Give an exact copy of every line, leaving images out.

###

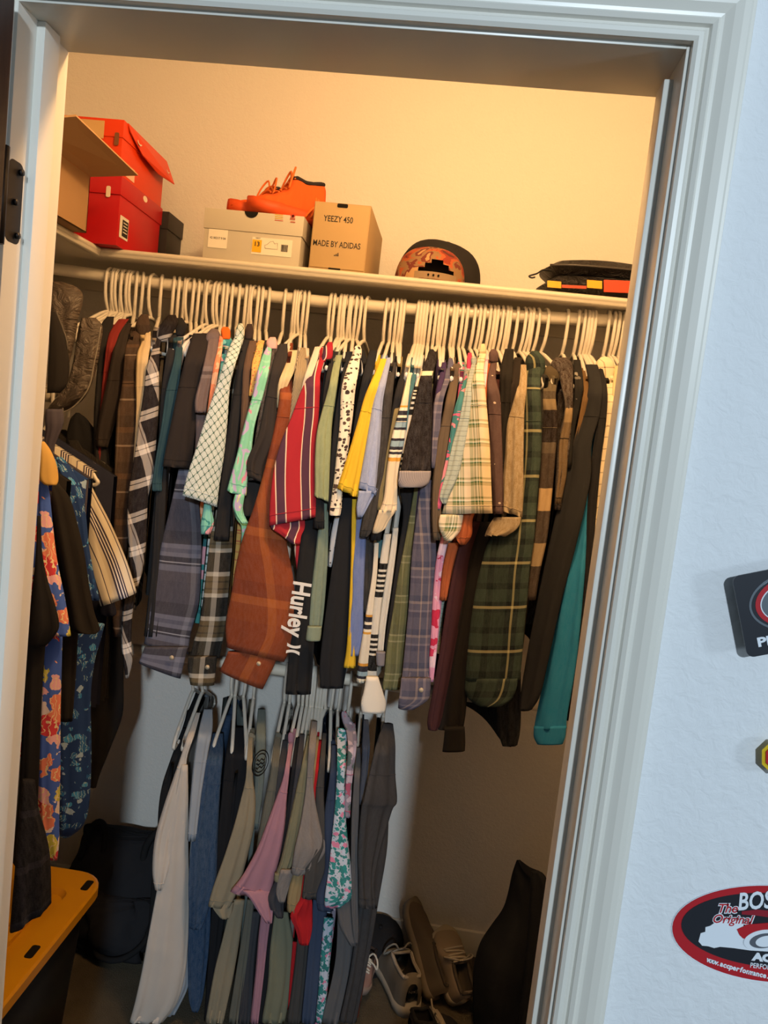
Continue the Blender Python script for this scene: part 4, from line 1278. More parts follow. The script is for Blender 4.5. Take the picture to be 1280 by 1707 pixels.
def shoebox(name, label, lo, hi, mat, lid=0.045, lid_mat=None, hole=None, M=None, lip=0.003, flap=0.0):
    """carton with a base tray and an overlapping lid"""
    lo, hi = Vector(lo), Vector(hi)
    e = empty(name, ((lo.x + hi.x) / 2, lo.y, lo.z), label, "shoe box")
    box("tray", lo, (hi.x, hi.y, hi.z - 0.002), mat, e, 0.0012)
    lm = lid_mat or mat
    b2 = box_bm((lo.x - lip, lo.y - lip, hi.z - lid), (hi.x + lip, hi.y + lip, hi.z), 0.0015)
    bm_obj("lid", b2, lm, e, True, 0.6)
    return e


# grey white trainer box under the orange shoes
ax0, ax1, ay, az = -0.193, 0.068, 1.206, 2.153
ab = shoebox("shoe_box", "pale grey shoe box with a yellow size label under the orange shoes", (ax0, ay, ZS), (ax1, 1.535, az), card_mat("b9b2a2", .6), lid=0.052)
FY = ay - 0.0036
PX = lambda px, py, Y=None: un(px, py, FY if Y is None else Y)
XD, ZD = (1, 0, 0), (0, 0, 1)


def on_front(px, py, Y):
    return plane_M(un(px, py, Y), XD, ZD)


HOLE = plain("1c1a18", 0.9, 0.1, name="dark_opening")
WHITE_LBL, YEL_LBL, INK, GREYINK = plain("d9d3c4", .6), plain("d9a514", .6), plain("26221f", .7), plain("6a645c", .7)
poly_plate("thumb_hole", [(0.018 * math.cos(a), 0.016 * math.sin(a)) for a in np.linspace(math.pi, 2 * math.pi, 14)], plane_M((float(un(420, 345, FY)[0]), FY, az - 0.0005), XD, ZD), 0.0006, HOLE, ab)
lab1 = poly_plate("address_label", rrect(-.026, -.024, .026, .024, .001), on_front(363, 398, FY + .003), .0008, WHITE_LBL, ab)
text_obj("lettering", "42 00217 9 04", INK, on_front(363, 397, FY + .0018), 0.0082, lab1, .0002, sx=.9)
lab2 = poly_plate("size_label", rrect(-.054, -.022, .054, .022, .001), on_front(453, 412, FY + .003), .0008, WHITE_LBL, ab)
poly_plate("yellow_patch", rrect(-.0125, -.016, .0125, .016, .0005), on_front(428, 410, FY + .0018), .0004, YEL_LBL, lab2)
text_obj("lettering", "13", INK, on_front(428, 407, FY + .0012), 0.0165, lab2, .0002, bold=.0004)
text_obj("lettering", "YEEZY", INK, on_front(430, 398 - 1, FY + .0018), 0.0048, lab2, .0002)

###

__Task solution__:
Continue the Blender Python script for this scene: part 4, from line 1278. More parts follow. The script is for Blender 4.5. Take the picture to be 1280 by 1707 pixels.
def shoebox(name, label, lo, hi, mat, lid=0.045, lid_mat=None, hole=None, M=None, lip=0.003, flap=0.0):
    """carton with a base tray and an overlapping lid"""
    lo, hi = Vector(lo), Vector(hi)
    e = empty(name, ((lo.x + hi.x) / 2, lo.y, lo.z), label, "shoe box")
    box("tray", lo, (hi.x, hi.y, hi.z - 0.002), mat, e, 0.0012)
    lm = lid_mat or mat
    b2 = box_bm((lo.x - lip, lo.y - lip, hi.z - lid), (hi.x + lip, hi.y + lip, hi.z), 0.0015)
    bm_obj("lid", b2, lm, e, True, 0.6)
    return e


# grey white trainer box under the orange shoes
ax0, ax1, ay, az = -0.193, 0.068, 1.206, 2.153
ab = shoebox("shoe_box", "pale grey shoe box with a yellow size label under the orange shoes", (ax0, ay, ZS), (ax1, 1.535, az), card_mat("b9b2a2", .6), lid=0.052)
FY = ay - 0.0036
PX = lambda px, py, Y=None: un(px, py, FY if Y is None else Y)
XD, ZD = (1, 0, 0), (0, 0, 1)


def on_front(px, py, Y):
    return plane_M(un(px, py, Y), XD, ZD)


HOLE = plain("1c1a18", 0.9, 0.1, name="dark_opening")
WHITE_LBL, YEL_LBL, INK, GREYINK = plain("d9d3c4", .6), plain("d9a514", .6), plain("26221f", .7), plain("6a645c", .7)
poly_plate("thumb_hole", [(0.018 * math.cos(a), 0.016 * math.sin(a)) for a in np.linspace(math.pi, 2 * math.pi, 14)], plane_M((float(un(420, 345, FY)[0]), FY, az - 0.0005), XD, ZD), 0.0006, HOLE, ab)
lab1 = poly_plate("address_label", rrect(-.026, -.024, .026, .024, .001), on_front(363, 398, FY + .003), .0008, WHITE_LBL, ab)
text_obj("lettering", "42 00217 9 04", INK, on_front(363, 397, FY + .0018), 0.0082, lab1, .0002, sx=.9)
lab2 = poly_plate("size_label", rrect(-.054, -.022, .054, .022, .001), on_front(453, 412, FY + .003), .0008, WHITE_LBL, ab)
poly_plate("yellow_patch", rrect(-.0125, -.016, .0125, .016, .0005), on_front(428, 410, FY + .0018), .0004, YEL_LBL, lab2)
text_obj("lettering", "13", INK, on_front(428, 407, FY + .0012), 0.0165, lab2, .0002, bold=.0004)
text_obj("lettering", "YEEZY", INK, on_front(430, 398 - 1, FY + .0018), 0.0048, lab2, .0002)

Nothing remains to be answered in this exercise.